The deterioration reflected increased imports and a fall in exports, but the Treasury blamed a large part of the widening on erratic items. The trade gap increased from pounds 729m in August to pounds 1.09bn in September, according to the Central Statistical Office. The manufacturing trade deficit rose to a nine- month high of pounds 665m.

The figures - which encompass about 40 per cent of Britain's total trade - caused little market reaction. They were in line with recent figures and surveys showing domestic spending continuing to recover while exports are suffering.

The CSO said the trade gap was now on an increasing trend, although it cautioned that this was largely the result of September's erratic figure and that the trend was likely to flatten out in coming months.
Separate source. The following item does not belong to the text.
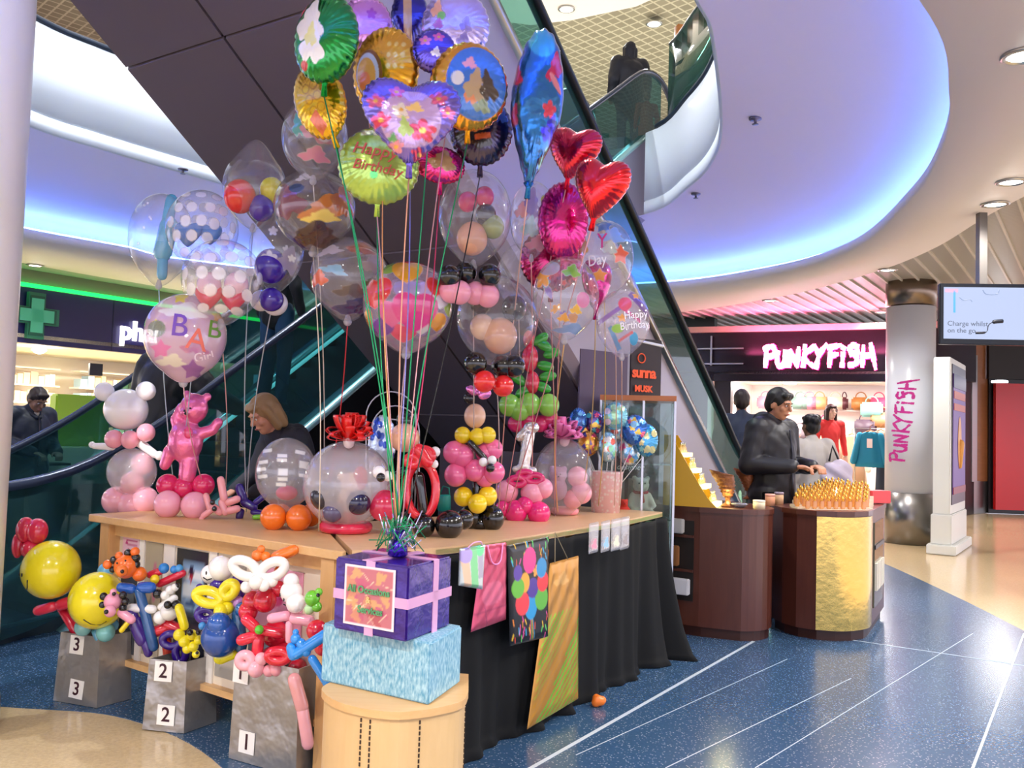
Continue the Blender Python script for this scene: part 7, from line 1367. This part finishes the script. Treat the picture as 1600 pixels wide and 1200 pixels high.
# pink yellow black sculpture
t, D = fig('balloon_sculpture', 'balloon sculpture of pink, yellow and black balls topped by a pink bow', 748, 828); k = D/FPX
for x, y, r_ in [(768, 810, 20), (735, 808, 19), (722, 812, 14), (750, 818, 14)]: bb(t, D, x, y, r_, '#0b0b0d', .06)
for x, y in [(724, 776), (762, 775), (746, 787)]: bb(t, D, x, y, 15, '#f4d414', -.05 if x == 746 else 0)
for x, y, r_ in [(710, 707, 18), (722, 712, 18), (712, 742, 18), (742, 735, 17), (758, 708, 15), (770, 702, 16), (772, 738, 17), (758, 745, 16), (728, 735, 14)]: bb(t, D, x, y, r_, '#f06a9c', 0 if r_ < 17 else -.03)
for x, y in [(723, 680), (746, 682), (762, 680)]: bb(t, D, x, y, 13, '#f4d414', -.03)
seg(t, P(745, 755, D+.02), P(745, 790, D+.02), 7*k, '#101014'); seg(t, P(735, 692, D-.06), P(757, 716, D-.06), 5*k, '#101014'); bb(t, D, 755, 722, 7, '#f4f0f0', -.1); bb(t, D, 769, 719, 7, '#f4f0f0', -.1); bb(t, D, 766, 731, 7, '#101014', -.12)
bb(t, D, 742, 650, 17, '#e8b898', 0, 1.15, 'peach_ball'); bb(t, D, 733, 622, 9, '#141418', .02)
bm = B(); ell(bm, P(738, 610, D), (11*k, 5*k, 7*k), Matrix.Rotation(.5, 3, 'Y')); ell(bm, P(757, 616, D), (11*k, 5*k, 8*k), Matrix.Rotation(-.4, 3, 'Y')); ell(bm, P(747, 614, D-.01), 4*k); obj('foil_bow', bm, FOIL2('#e88ac8'), t)
# number one
t, D = fig('balloon_display', 'silver foil number one balloon on pink and magenta balloons', 822, 812); k = D/FPX
for x, y, r_, h in [(806, 800, 18, '#ec2a7c'), (842, 802, 18, '#ec2a7c'), (792, 768, 18, '#f6a0b8'), (832, 770, 19, '#f6a0b8'), (848, 763, 16, '#f6a0b8'), (785, 795, 12, '#ec2a7c'), (820, 790, 14, '#ec2a7c')]: bb(t, D, x, y, r_, h, -.04 if h == '#ec2a7c' else 0)
for cx_, cy_, ax_, ay_ in [(808, 752, 12, 6), (835, 748, 12, 6), (820, 742, 10, 5)]: lp(cx_, cy_, ax_, ay_, 5, '#e02470', -.03)
bm = B(); capsule(bm, P(827, 678, D), P(818, 730, D), 9.5*k, 9.5*k); capsule(bm, P(812, 683, D), P(826, 670, D), 7*k, 8*k); capsule(bm, P(806, 733, D), P(833, 735, D), 6.5*k, 6.5*k); capsule(bm, P(827, 668, D), P(834, 668, D), 9*k)
remeshed('number_one', bm, .005, mat('silver_foil', '#e4e0da', .22, .7, bump=.3, bscale=30), t, 3)
# globe with pink bow
t, D = fig('balloon_globe', 'clear balloon globe with pink pull bow holding a teddy and pink balloons', 878, 806, .9); k = D/FPX
bm = B(); c = PZ(882, 804, .9); rr = 17*k; tube(bm, [Vector((c.x+rr*math.cos(a), c.y+rr*math.sin(a), .9+6*k)) for a in [2*math.pi*i/26 for i in range(26)]], 6*k, 10, closed=True); obj('ring_base', bm, latex('#f49aa8'), t)
r = bubble('x', 880, 742, 46, 57, D, tint=(.85, .78, .82, .16), knot=False)
for ch in list(r[0].children): ch.parent = t; ch.matrix_parent_inverse = WM[t.name].inverted(); ch.name = 'globe'
bpy.data.objects.remove(r[0])
bb(t, D, 902, 745, 16, '#f4a0b4', 0, nm='inner_balloon'); bb(t, D, 908, 770, 17, '#f4a0b4', 0, nm='inner_balloon'); bb(t, D, 895, 780, 15, '#f08aa0', 0, nm='inner_balloon')
bm = B(); cc_ = P(872, 742, D-.02); ell(bm, cc_, (14*k, 11*k, 13*k)); ell(bm, cc_+Vector((0, 0, -.085)), (15*k, 12*k, 18*k)); ell(bm, cc_+Vector((-.035, 0, .035)), 5*k); ell(bm, cc_+Vector((.035, 0, .035)), 5*k); remeshed('teddy', bm, .006, mat('plush_mauve', '#b08aa0', .9), t, 2)
bm = B(); 
for s in (-1, 1): ell(bm, cc_+Vector((s*.012, -.038, .005)), .004)
ell(bm, cc_+Vector((0, -.045, -.008)), .005); obj('eyes_and_nose', bm, M_DARK, t)
bow(t, P(880, 678, D), 34*k, '#f07ab8', 9, 30); seg(t, P(882, 690, D), P(884, 680, D), 8*k, '#e8c8d0', 'tied_neck')
# bucket with stick balloons
t, D = fig('bucket', 'pink floral bucket holding foil balloons on sticks', 946, 802, cat='bucket'); c = PZ(946, 800, .9); k = c.y/FPX; m, nt, p = nt_new('floral_paper')
tc = nt.nodes.new('ShaderNodeTexCoord'); v = nt.nodes.new('ShaderNodeTexVoronoi'); v.inputs['Scale'].default_value = 42; cr = nt.nodes.new('ShaderNodeValToRGB'); cr.color_ramp.elements[0].position = .25; cr.color_ramp.elements[0].color = C('#f6e8e4'); cr.color_ramp.elements[1].position = .5; cr.color_ramp.elements[1].color = C('#f0c4c4')
nt.links.new(tc.outputs['Object'], v.inputs[0]); nt.links.new(v.outputs['Distance'], cr.inputs[0]); nt.links.new(cr.outputs[0], p.inputs['Base Color'])
bm = B(); lathe(bm, [(22*k, 0), (26*k, 62*k), (27*k, 63*k), (25*k, 63*k), (20*k, 4*k)], (c.x, c.y, .9), 32); obj('pail', bm, m, t)
Ds = c.y
for i, (x, y, rx, rz_, bs, cols_) in enumerate([(903, 657, 14, 20, '#2a68b8', ['#6ab0e0', '#1a4890']), (928, 660, 16, 19, '#5a4a90', ['#e04a6a', '#f0c040', '#4ac0d0']), (961, 650, 20, 22, '#7ac0d0', ['#a8d8a8', '#e8e0f0']), (964, 668, 17, 19, '#b8d8d8', ['#e86a5a', '#f0e0a0']), (919, 693, 17, 20, '#d89030', ['#c8305a', '#f0d040', '#4a3a90']), (950, 698, 15, 24, '#9ac8d8', ['#f0f0f0', '#e86a5a', '#8ad0a0']), (983, 703, 18, 24, '#c8d8e0', ['#e0508a', '#f0c860', '#6ab0e0']), (992, 672, 21, 24, '#2a6ac0', ['#e8c040', '#e05a7a', '#8ac8f0']), (1010, 688, 18, 26, '#3a98c8', ['#7ad0d8', '#e8e0a0']), (910, 675, 14, 18, '#3a80c0', ['#f0b040'])]):
    q2 = random.Random(i+50); foil('small %s foil balloon on a stick in the pink bucket' % ['deep blue leftmost', 'dark multicoloured', 'aqua topmost', 'pale green red spotted', 'orange and gold', 'pale blue front', 'silvery lowest right', 'bright blue upper right', 'turquoise far right', 'blue and orange hidden'][i], x, y, rx, rz_, Ds+.07*math.sin(i*2.3)-.03, base=bs, bm_=.7, T=.55, motifs=[(q2.choice('fscb'), q2.uniform(-.7, .7), q2.uniform(-.7, .7), .26, .22, q2.choice(cols_), 0, .5) for _ in range(12)], neck=False, stick=tuple(Vector((c.x+q2.uniform(-.03, .03), c.y+q2.uniform(-.03, .03), .93))), puck=24)
# teddies
def teddy(label, px, py, D, s, col, mz='#f0e8e0', name='teddy_bear', scarf=None, sit=True):
    b = P(px, py, D); t = thing(name, label, 'soft toy', tuple(b)); bm = B(); a = lambda x, y, z: b+Vector((x*s, y*s, z*s))
    ell(bm, a(0, 0, .12), (.085*s, .075*s, .11*s)); ell(bm, a(0, -.02, .28), (.075*s, .07*s, .07*s)); 
    for g_ in (-1, 1): ell(bm, a(g_*.06, 0, .34), .026*s); capsule(bm, a(g_*.07, -.01, .19), a(g_*.11, -.06, .10), .03*s, .028*s); capsule(bm, a(g_*.05, -.03, .05), a(g_*.09, -.13, .035), .036*s, .034*s)
    ell(bm, a(0, -.085, .262), (.034*s, .026*s, .027*s)); remeshed('plush_body', bm, .009, mat('plush'+col, col, .95), t, 2, disp=lambda c: .002*np.sin(c[:, 0]*300)*np.sin(c[:, 2]*280))
    bm = B(); ell(bm, a(0, -.112, .27), .009*s)
    for g_ in (-1, 1): ell(bm, a(g_*.027, -.085, .30), .007*s)
    obj('eyes_and_nose', bm, M_DARK, t)
    if scarf: bm = B(); tube(bm, [a(.06*math.cos(q_), .055*math.sin(q_), .215) for q_ in [2*math.pi*i/18 for i in range(18)]], .014*s, 8, closed=True); capsule(bm, a(0, -.07, .21), a(.01, -.1, .14), .016*s); obj('scarf', bm, mat('scarf'+scarf, scarf, .8), t)
    return t
teddy('white and brown soft toy bear with red scarf on the upper cabinet shelf', 1000, 806, 6.08, .74, '#d8ccc0', scarf='#b02028'); teddy('shaggy brown soft toy in the middle of the glass cabinet', 1026, 910, 6.05, .68, '#8a7468'); teddy('blue soft toy at the bottom of the glass cabinet', 1026, 1012, 5.98, .6, '#3a5aa8')
t = thing('toy_box', 'small yellow and white boxes beside the soft toys in the cabinet', 'box', tuple(P(1020, 815, 6.15))); bm = B(); box(bm, P(1022, 822, 6.16)+Vector((0, 0, .0)), (.12, .1, .06), RZ(-.3), bev=.004); obj('carton_body', bm, mat('pale_yellow', '#e8e0b0', .5), t, smooth=False)
teddy('small red and orange soft toy in front of the white bear', 975, 808, 5.95, .34, '#c83a30')
bm = B(); q = PZ(693, 800, .9); lathe(bm, [(.035, 0), (.04, .01), (.038, .09), (.03, .1)], (q.x, q.y+.05, .9), 18); tube(bm, [Vector((q.x-.03, q.y+.05, 1.0)), Vector((q.x-.01, q.y+.05, 1.05)), Vector((q.x+.025, q.y+.05, 1.04)), Vector((q.x+.03, q.y+.05, .98))], .005, 6); o = obj('watering_can', bm, mat('teal_plastic', '#1f8a78', .35)); setp(o, 'small teal plastic watering can between the black balloons', 'watering can')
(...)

Excluding oil and erratic items - ships, aircraft, precious stones and silver - the picture was less bleak. Exports rose by pounds 28m on the month to pounds 4.19bn while imports rose by pounds 142m to pounds 4.852bn. The pounds 662m underlying trade gap was about 20 per cent higher than August's but a little lower than in the previous month. The underlying non-EC trade gap is continuing to shrink on a trend basis, but at an increasingly slow rate.

'Even on an underlying basis, these figures suggest that there is some life in imports and that the domestic economy is not completely moribund,' Kevin Gardiner of Warburg Securities said.